The means and manner of collection of restitution is set forth in chapter 229 of the United States Code. According to 18 U.S. Code § 3611, 1 Director of the Administrative Office of the United States Courts specifies how and to whom restitution is paid, and usually this is to the court itself. 18 U.S. Code § 3612 addresses unpaid restitution and indicates that the Attorney General is responsible for collection of unpaid restitution.
According to 18 U.S. Code § 3613, the AG may use all the “practices and procedures” that would otherwise be applicable to the enforce any other kind of civil judgment and may do so according to both Federal and State law. This essentially means that the AG is bound by the Fair Debt Collection Practices Act.

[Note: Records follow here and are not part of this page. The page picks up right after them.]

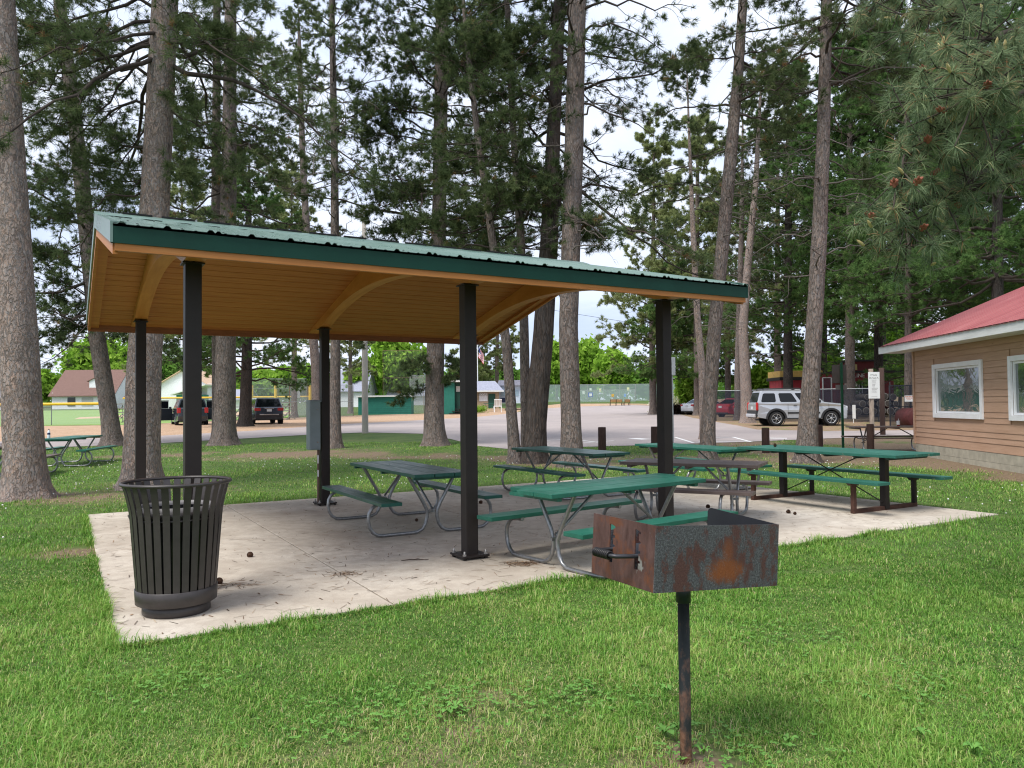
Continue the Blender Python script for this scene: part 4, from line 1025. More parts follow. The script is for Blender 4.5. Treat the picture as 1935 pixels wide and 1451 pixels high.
# ================================================================== chain link
def link_mat(name, col, a):
    t = NT(name); tr = t.add('ShaderNodeBsdfTransparent'); df = t.add('ShaderNodeBsdfDiffuse'); df.inputs[0].default_value = (*col, 1)
    m = t.add('ShaderNodeMixShader', i0=a); t.l.new(tr.outputs[0], m.inputs[1]); t.l.new(df.outputs[0], m.inputs[2]); t.l.new(m.outputs[0], t.out.inputs[0]); return t.m
LINKG = link_mat('chain_link_far', (.42, .46, .46), .30); LINKB = link_mat('windscreen_mesh', (.03, .035, .05), .58); LINKC = link_mat('court_mesh', (.40, .50, .48), .50)
GPOST = M('galv_post', (.36, .38, .38), .5, .3); DPOST = M('dark_post', (.045, .047, .055), .5, .3); RPOST = M('rusty_post', (.20, .11, .075), .8)
YEL = M('yellow_cap', (.72, .43, .02), .5)
def fence(name, label, A, B, h, step, mesh, post, rail, top=None, cat='fence', group=None, r=.03, mid=False, h0=.03, capr=.05):
    A, B = Vector(A), Vector(B); o = thing(name, label, cat, A, math.atan2(B.y - A.y, B.x - A.x), group); L = (Vector((B.x, B.y, 0)) - Vector((A.x, A.y, 0))).length
    n = max(1, round(L / step)); gz = lambda q: (zf(A.y + (B.y - A.y) * q) - A.z)
    b = MB()
    for i in range(n):
        qa, qb = i / n, (i + 1) / n; b.quad((L * qa, 0, gz(qa) + h0), (L * qb, 0, gz(qb) + h0), (L * qb, 0, gz(qb) + h), (L * qa, 0, gz(qa) + h))
    b.build('chain_link', mesh, o, fix=False)
    for i in range(n + 1):
        q = i / n; bb = MB(); bb.tube([(L * q, .03, gz(q) - .1), (L * q, .03, gz(q) + h)], r, 6); bb.build('post', post, o)
    b = MB(); b.tube([(L * i / n, .03, gz(i / n) + h) for i in range(n + 1)] if n > 1 else [(0, .03, h), (L, .03, gz(1) + h)], r * .8, 6)
    if mid: b.tube([(L * i / n, .03, gz(i / n) + h * mid) for i in range(n + 1)], r * .8, 6)
    b.build('rail', rail, o)
    if top:
        b = MB(); b.tube([(L * i / n, .03, gz(i / n) + h + .02) for i in range(n + 1)], capr, 8); b.build('top_cap', top, o)
    return o
def pt(px, Y): p = at(px, 760, Y); return (p.x, Y, zf(Y))
fence('outfield_fence', 'near chain link fence with a yellow top along the ball field at the left', pt(-260, 54), pt(214, 55), 1.48, 4.2, LINKG, DPOST, GPOST, YEL, capr=.10)
fence('outfield_fence', 'far chain link fence with a thin yellow top behind the parked dark cars', pt(232, 84), pt(600, 86), 2.1, 6, LINKG, GPOST, GPOST, YEL, capr=.09)
fence('field_fence', 'rust stained chain link fence left of the green dugout', pt(548, 66), pt(668, 80), 3.2, 3.2, LINKG, RPOST, GPOST, mid=.48)
fence('field_fence', 'tall thin fence panels behind the dark sport utility car', pt(470, 80), pt(580, 82), 4.0, 3.2, LINKG, RPOST, GPOST, mid=.75)
fence('field_fence', 'chain link fence between the green dugout and the big pine', pt(775, 92), pt(880, 94), 4.6, 4, LINKG, GPOST, GPOST, mid=.5)
bs = fence('backstop', 'tall rusty framed backstop netting above the green dugout', pt(724, 97), pt(800, 97), 7.9, 5.2, link_mat('backstop_net', (.36, .36, .33), .09), RPOST, RPOST, cat='backstop', mid=.56)
fence('court_fence', 'tall pale chain link fence round the far courts', pt(900, 143), pt(1292, 143), 3.15, 2.9, LINKC, GPOST, GPOST, r=.06)
fence('court_fence', 'right hand return of the pale court fence beside the tree trunk', pt(1290, 142.5), pt(1296, 120), 3.3, 6, LINKC, GPOST, GPOST, r=.06)
fence('court_fence', 'lower pale fence panels standing in front of the tall court fence', pt(1096, 138), pt(1200, 138), 2.2, 3.6, link_mat('court_mesh_low', (.42, .50, .50), .3), GPOST, GPOST, r=.05)
fence('yard_fence', 'dark screened chain link fence behind the silver car and the rules sign', pt(1352, 48), pt(1660, 43), 1.9, 3.0, LINKB, DPOST, GPOST, r=.035)
fence('yard_gate', 'dark chain link gate next to the corner of the park building', pt(1682, 38), pt(1760, 38), 2.0, 1.1, LINKB, DPOST, DPOST, cat='gate', mid=.47, r=.035)
fence('yard_fence', 'tall galvanised fence posts between the pine trunk and the brown sign back', pt(1556, 52), pt(1572, 52), 2.75, .55, LINKB, GPOST, GPOST, r=.05)
Y = 37.7; p = at(1718, 753, Y); os_ = thing('warning_sign', 'small white sign with orange lettering on the gate by the building', 'sign', (p.x, Y, p.z))
b = MB(); b.bbox((0, 0, 0), (17 * Y / FPX, .01, 11.5 * Y / FPX), .002); b.build('sign_panel', M('sign_white', (.8, .8, .78)), os_)
b = MB(); random.seed(9)
for zq, wq, hq in [(.09, .36, .05), (.02, .30, .035), (-.06, .22, .025)]:
    x = -wq / 2
    while x < wq / 2: w_ = random.uniform(.02, .045); b.box((x, -.007, zq), (w_, .003, hq)); x += w_ * 1.5
b.build('lettering', M('orange_ink', (.62, .16, .07), .6), os_)
Y = 42; p = at(1614, 785, Y); mk = thing('white_marker', 'white marker board leaning inside the dark fence', 'marker', (p.x, Y, zf(Y)))
b = MB(); b.bbox((0, 0, .62), (.17, .03, .75), .004); b.box((-.04, 0, .13), (.03, .03, .3)); b.build('board', M('sign_white', (.8, .8, .78)), mk)
random.seed(21)
Y = 44.5
for k, (px, py, r) in enumerate([(1622, 778, 7), (1637, 776, 7), (1652, 777, 6), (1668, 776, 7), (1683, 777, 8), (1697, 777, 7), (1630, 763, 7), (1646, 762, 7), (1663, 763, 7), (1678, 762, 7), (1693, 763, 6), (1639, 750, 6), (1655, 751, 6), (1672, 749, 7), (1688, 750, 7)]):
    p = at(px, py, Y); lg = thing('log', 'cut log in the pile behind the dark fence, grey bark and pale rim', 'log', (p.x, Y, max(p.z, zf(Y) + r * Y / FPX)), 0, 'logs stacked behind the dark fence')
    r_ = r * Y / FPX * .95; b = MB(); b.lathe([(r_, 0), (r_ * 1.02, 1.2), (0, 1.2)], 14, axis='y'); b.lathe([(0, -.004), (r_ * .82, -.004), (r_ * .84, .0), (r_, 0)], 14, axis='y'); b.build('wood', M('log_bark', (.10, .085, .075), .9, 0, .2, .3, 6), lg, fix=False)
    b = MB(); b.lathe([(r_ * .80, -.012), (r_ * .97, -.012), (r_ * .97, .01)], 16, axis='y'); b.build('rim', M('log_rim', (.30, .28, .25), .9), lg, fix=False)

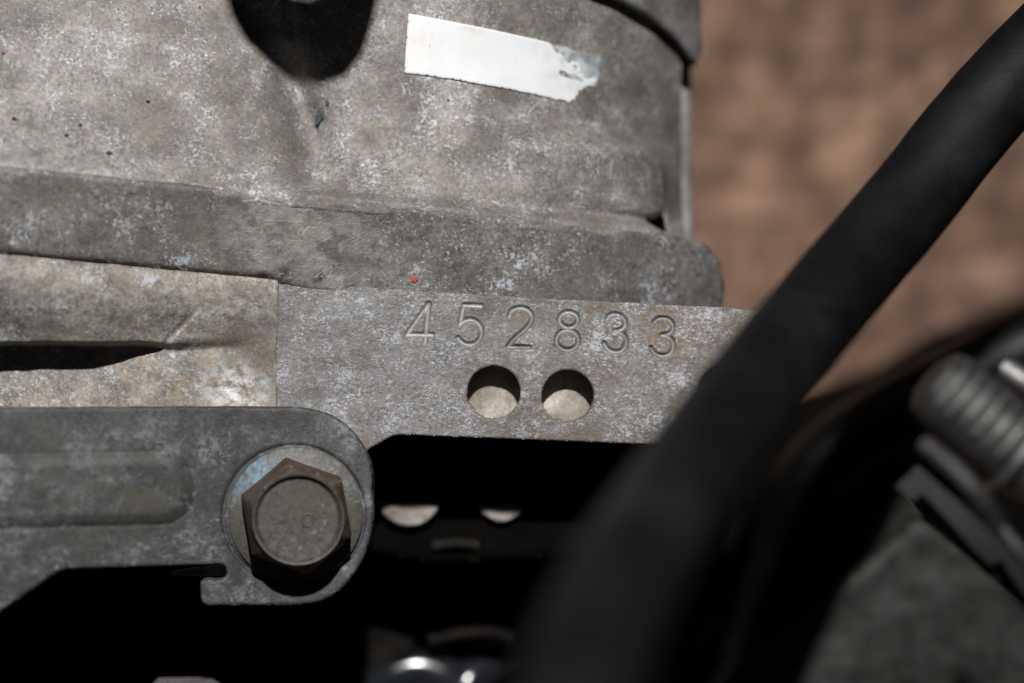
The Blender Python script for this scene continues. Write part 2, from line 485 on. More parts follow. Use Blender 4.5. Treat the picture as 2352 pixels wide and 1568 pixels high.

However, according to Michigan Consumer Law Attorney Ian Lyngklip, the FDCPA does not authorize any specific collection mechanism. Instead, it bars use of unfair, misleading, and deceptive techniques to collect the debt. Normally, federal courts use the collection tools provided for under the law of the state where the court sits. So, for instance, for a criminal case in the Eastern District of Michigan, the AG would be required to draw from and apply the substantive law of Michigan in its collection efforts.
Regarding equity in a person’s home, the AG cannot “execute” on the property unless there is equity. It is exceedingly unlikely that the AG would force the sale of a home, especially if someone else lives in it. Instead, they would file a lien for restitution due, and this lien would stay in the chain of title until the home is sold, at which time the government would be paid.
Additionally, if the property is jointly owned, the AG should also not be able to execute on the home. The AG may be able to execute on any interest owned by you, but they cannot force a sale of property held by someone else. This is true in a marriage situation because in Michigan married couples most often hold real property (such as a residence) as “Tenants by the Entirety.”
In Tenancy by the Entirety two married people both have an interest and ownership in the entire property, also called an undivided whole. This means that neither spouse can sell the property without the others consent, and, creditors, even the federal government, cannot enforce liens on the property by forcing a sale.
It would appear therefore, that the government can attempt to collect on your “half” of the equity by filing a lien against the home but cannot otherwise force a sale.